Fakat ilginç bir bilgi emniyet kulislerinde konuşuluyor. Bazı emniyet müdürlerinin isimlerinin, Cumhurbaşkanlığı'nca MİT Başkanlığı'na gönderilip bilgi istendiği ifade ediliyor. Üzerinde araştırma yapılan isimlerin birinci sınıfa terfi etmesi planlanan emniyet müdürleri ile olası yeni kararnamede aktif görev verilmesi beklenen isimler olduğu belirtiliyor.

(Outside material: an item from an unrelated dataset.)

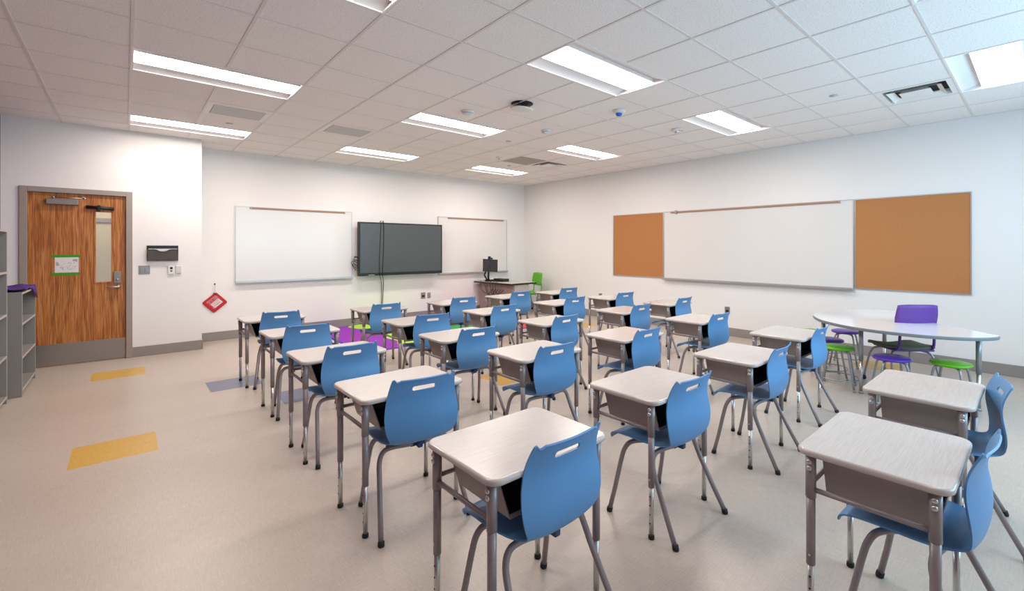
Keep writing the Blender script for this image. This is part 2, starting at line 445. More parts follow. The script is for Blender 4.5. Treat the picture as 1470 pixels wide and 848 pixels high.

Şardan, yazısında son olarak şu yorumu da yaptı:

"Suç örgütü liderinin video yayınlar üzerinden devlet görevlilerine yönelik hakaretleri ve ithamları hakikaten çok üzücü. Devleti yöneten siyasiler en kısa zamanda ortaya saçılan iddialar hakkında adli ve idari incelemeleri başlatıp ülkeyi sırtındaki kamburdan kurtarmalıdır."